I'd love to be able to find it, but I've looked in the past and come up a blank, but they did a study with it on a bowling machine firing balls down an empty net and there's not much to suggest that it's significantly wrong (if anything I think the results suggested the margin of error with umpires call is too large).
I'd be inclined to say that the issue is more likely an optical illusion caused by foreshortening and the camera angle on TV broadcasts than a widespread failure by Hawkeye.
In this instance, let's not forget the umpire gave it out on the pitch and England went up for it loudly, too, so I don't think it's particularly indicative of a failing of the technology that it showed it smashing in to the stumps.
I seem to remember the powers that be mentioned the onward path of turn was inconsistently projecting. Think I heard that earlier this Summer actually.
My initial reaction to this appeal, as many of that length example have been, was too high (As well as impact in this case). The trajectory of a quick hitting the pad so far forward from that pitching length would take the ball nearer the top of the stumps.

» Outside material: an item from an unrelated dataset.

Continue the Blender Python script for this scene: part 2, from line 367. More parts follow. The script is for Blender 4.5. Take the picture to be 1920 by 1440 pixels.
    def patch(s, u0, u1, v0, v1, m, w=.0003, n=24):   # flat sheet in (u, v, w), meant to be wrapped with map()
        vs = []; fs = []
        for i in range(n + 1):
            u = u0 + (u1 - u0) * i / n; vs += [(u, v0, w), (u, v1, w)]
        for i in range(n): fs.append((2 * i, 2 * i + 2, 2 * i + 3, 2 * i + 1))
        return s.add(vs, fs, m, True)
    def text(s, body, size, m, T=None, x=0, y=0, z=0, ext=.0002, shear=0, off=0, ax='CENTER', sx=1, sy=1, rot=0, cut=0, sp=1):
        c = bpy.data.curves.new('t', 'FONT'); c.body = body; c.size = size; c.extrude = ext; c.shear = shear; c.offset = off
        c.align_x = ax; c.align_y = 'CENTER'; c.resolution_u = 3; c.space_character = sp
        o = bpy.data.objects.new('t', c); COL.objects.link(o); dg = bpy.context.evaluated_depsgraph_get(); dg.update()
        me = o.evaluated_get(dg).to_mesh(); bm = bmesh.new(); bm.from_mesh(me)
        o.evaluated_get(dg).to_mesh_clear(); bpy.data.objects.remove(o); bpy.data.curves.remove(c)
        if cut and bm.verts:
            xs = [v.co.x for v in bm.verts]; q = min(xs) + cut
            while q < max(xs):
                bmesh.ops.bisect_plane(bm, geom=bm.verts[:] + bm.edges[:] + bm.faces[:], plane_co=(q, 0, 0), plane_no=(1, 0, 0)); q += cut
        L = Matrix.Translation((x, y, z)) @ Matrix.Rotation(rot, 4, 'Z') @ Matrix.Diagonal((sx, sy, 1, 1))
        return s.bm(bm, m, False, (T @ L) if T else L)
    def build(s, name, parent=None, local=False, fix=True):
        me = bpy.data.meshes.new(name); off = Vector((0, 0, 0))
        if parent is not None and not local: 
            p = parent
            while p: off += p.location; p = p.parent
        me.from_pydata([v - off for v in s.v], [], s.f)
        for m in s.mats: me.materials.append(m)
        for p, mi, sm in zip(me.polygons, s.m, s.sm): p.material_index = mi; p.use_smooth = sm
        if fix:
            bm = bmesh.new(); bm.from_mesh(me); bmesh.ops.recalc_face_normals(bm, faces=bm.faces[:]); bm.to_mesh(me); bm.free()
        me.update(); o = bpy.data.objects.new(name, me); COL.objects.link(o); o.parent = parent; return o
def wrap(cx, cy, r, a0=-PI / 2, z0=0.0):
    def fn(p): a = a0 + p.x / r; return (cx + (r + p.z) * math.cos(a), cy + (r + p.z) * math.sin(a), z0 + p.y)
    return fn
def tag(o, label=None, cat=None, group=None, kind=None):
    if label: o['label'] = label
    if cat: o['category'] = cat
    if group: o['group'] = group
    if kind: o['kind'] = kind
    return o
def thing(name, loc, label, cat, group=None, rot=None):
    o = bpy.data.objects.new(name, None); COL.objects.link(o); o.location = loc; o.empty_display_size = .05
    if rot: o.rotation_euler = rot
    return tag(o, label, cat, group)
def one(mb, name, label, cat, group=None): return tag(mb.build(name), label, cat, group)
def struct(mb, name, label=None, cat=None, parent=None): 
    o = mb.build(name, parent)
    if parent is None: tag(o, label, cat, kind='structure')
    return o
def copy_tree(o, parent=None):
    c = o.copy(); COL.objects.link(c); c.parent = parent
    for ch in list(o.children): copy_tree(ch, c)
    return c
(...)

I'd like to see how the batting crease & the batsman position at the time of impact is taken in to account. In theory it doesn't matter where the batsman is when the pad is struck, it's where the ball pitches length wise & the judged trajectory from that length compared to an average trajectory for that same length if required for fuller impacts.
Just a feeling I've had for a while that front foot contact from a good/shorter than good length from the quicks aren't projecting a high enough bounce. Perhaps it's an illusion as you say.